I can't speak to $1.3 billion. I would just love to have a small piece of that, quite frankly.
Some of those things are not economic. Carbon capture and storage is a vision that is going to take decades. No one yet knows how it's going to make money. That's a whole different situation. Canada is a leader, but a leader in something that is going to take a long time and be extremely expensive. This is the tip of the iceberg on what it is going to cost. That's my understanding of it.
In terms of these other things, industries do need signals—from regulators, government, the other stakeholders, and the public—that these things are important. By and large, having spent my whole life in the oil industry—although I was with IBM before I took on this project—I think industry will do the right thing, but there is a role in public policy to send those signals.
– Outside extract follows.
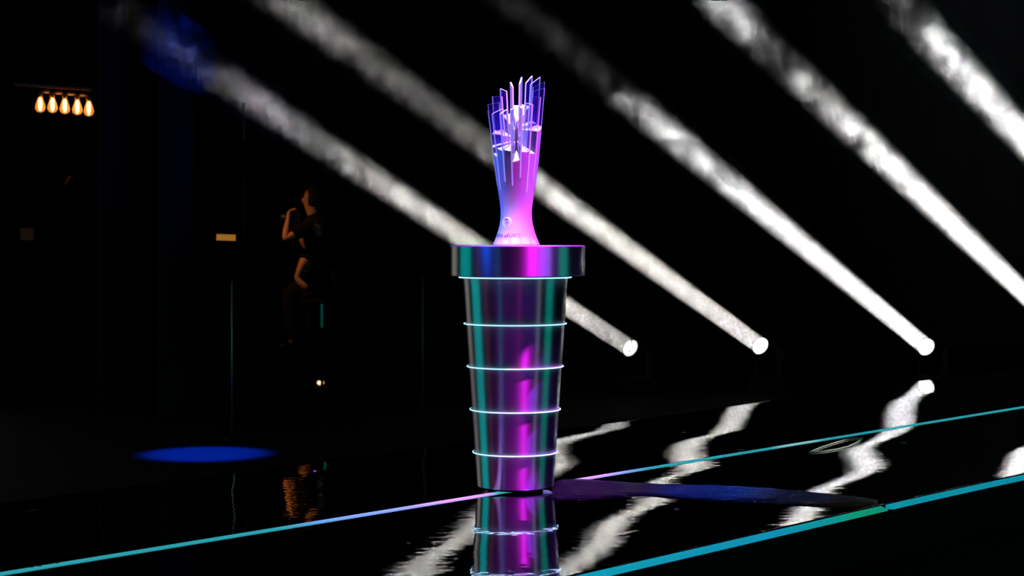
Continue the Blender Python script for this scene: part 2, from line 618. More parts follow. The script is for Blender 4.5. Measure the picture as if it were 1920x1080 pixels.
fins = {11.25: (203, 199, 333.5), 33.75: (196, 193, 361), 56.25: (182, 182, 336.5), 78.75: (165, 171, 350), 101.25: (153.5, 163.5, 340), 123.75: (144.5, 158, 345),
        146.25: (142, 156, 330), 168.75: (144.5, 157, 350), -168.75: (154, 163.5, 335), -146.25: (166, 171, 345), -123.75: (181, 181, 330), -101.25: (196, 192, 350),
        -78.75: (207, 200, 340), -56.25: (213.5, 204, 356), -33.75: (214, 205, 341), -11.25: (206, 203, 348)}
RO, RI = 54.3 / S_, 32.5 / S_
TH = 0.0064
for a, (yo, yi, ybt) in fins.items():
    zo, zi, z0 = zy(yo, a, RO), zy(yi, a, RI), zy(ybt, a, 0.07)
    r0 = rbody(z0) + 0.0018
    # outer edge hugs the body, then straight
    prof = [(r0 - 0.02, z0), (r0, z0)]
    for k in range(1, 5):
        z = z0 + (zy(290) - z0) * k / 4
        prof.append((max(rbody(z) + 0.0018, r0 + (RO - r0) * (z - z0) / (zo - z0)), z))
    prof += [(RO, zo), (RI, zi), (0.050, zy(285)), (r0 - 0.02, z0 + 0.01)]
    t = Vector((math.cos(math.radians(a)), math.sin(math.radians(a)), 0))
    vs = []
    for sgn in (-1, 1):
        for r, z in prof:
            P = az(a, r) + t * sgn * TH / 2
            vs.append((P.x, P.y, z))
    n_ = len(prof)
    fs = [tuple(range(n_)), tuple(range(2 * n_ - 1, n_ - 1, -1))]
    fm = [0, 0]
    for k in range(n_):
        j = (k + 1) % n_
        fs.append((k, j, n_ + j, n_ + k)); fm.append(1)
    # bright rim lines along the arrises of the sheet
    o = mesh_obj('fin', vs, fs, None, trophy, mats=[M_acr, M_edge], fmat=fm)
    o['label'] = 'clear upright fin with bright edges'

# badge
ba = -33
zb_ = zy(417.5, ba, 0.065)
rb_ = rbody(zb_)
tilt = math.radians(-8)
Mb = Matrix.Translation(az(ba, rb_ - 0.002, zb_)) @ Matrix.Rotation(math.radians(ba), 4, 'Z') @ Matrix.Rotation(PI / 2 + math.radians(6), 4, 'X')
# local: x right, y up, z out
bm = bmesh.new()  # added black box that blocks the amber panel's reflection in the deck
add_lathe(bm, [(0.0225, -0.010), (0.0225, 0.006), (0.0205, 0.0088), (0.0190, 0.0088), (0.0184, 0.0075), (0.0, 0.0075)], 48, None, cap=False)
bg = bm_obj('badge', bm, mat('badge_white_metal', (0.95, 0.95, 0.97), 0.45), trophy, False)
bg.matrix_local = Mb
bg['label'] = 'round raised badge with ring, emblem and small lettering'


def text_mesh(body_, size, m, name, parent, fn, depth=0.0006):
    cu = bpy.data.curves.new('t', 'FONT')
    cu.body = body_; cu.size = size; cu.extrude = depth; cu.align_x = 'CENTER'; cu.align_y = 'BOTTOM_BASELINE'
    cu.offset = 0.0002
    to = bpy.data.objects.new('t', cu); COL.objects.link(to)
    dg = bpy.context.evaluated_depsgraph_get()
    me = bpy.data.meshes.new_from_object(to.evaluated_get(dg))
    bpy.data.objects.remove(to)
    me.name = name
    for v in me.vertices:
        v.co = fn(v.co)
    me.materials.clear(); me.materials.append(m)
    o = bpy.data.objects.new(name, me); COL.objects.link(o); o.parent = parent
    return o


M_mark = mat('badge_marking', (0.22, 0.18, 0.34), 0.6)


def arc(r, top=True):
    def f_(c):
        a = c.x / r
        rr = r + c.y
        return Vector((rr * math.sin(a), rr * math.cos(a), 0.0078 + c.z))
    return f_


text_mesh('UEFA', 0.0062, M_mark, 'badge_lettering', bg, arc(0.0125))
bm = bmesh.new()  # added black box that blocks the amber panel's reflection in the deck
add_tube(bm, [(0.0105 * math.cos(2 * PI * i / 40), 0.0105 * math.sin(2 * PI * i / 40), 0.0078) for i in range(40)], 0.0005, 6, closed=True)
# small swept figure inside the ring and a bar below it
add_tube(bm, [(-0.006, -0.004, .0078), (-0.002, -0.001, .0078), (0.002, 0.0, .0078), (0.005, 0.004, .0078)], [.0006, .0014, .0018, .0008], 8)
add_tube(bm, [(-0.005, 0.003, .0078), (-0.001, 0.0055, .0078), (0.003, 0.005, .0078), (0.0055, 0.0, .0078), (0.003, -0.004, .0078)], [.0006, .001, .0012, .001, .0006], 8)
add_box(bm, (0, -0.0140, 0.0078), (0.012, 0.0012, 0.001))
bm_obj('badge_emblem', bm, M_mark, bg, True)

# lettering that wraps round the flared foot


def wrap_text(c):
    zz = zy(445) + c.y
    r = rbody(zz) + 0.0004 + c.z * 0.5
    a = math.degrees(c.x / 0.079)
    P = az(a - 33, r, zz)
    return P


text_mesh('UEFA eEURO', 0.0215, M_engrave, 'lettering', trophy, wrap_text)['label'] = 'dark engraved words round the foot'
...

If they are not happening, then regulation is the ultimate answer.
We obviously don't like to go there unless we have to. It's more of a sharing; everyone is going to get something here. Hundreds of millions of dollars of taxes and so on will come back. A lot of jobs will be created, and so on. It's fair for all stakeholders to put some skin in the game, so it's up to all stakeholders—our company, the industry, and the government—to sit down and say, “Okay, we want this to happen”, just as they did with the petrochemical industry created in Alberta years and years ago. For whatever reason, normal commerce does not necessarily make them happen.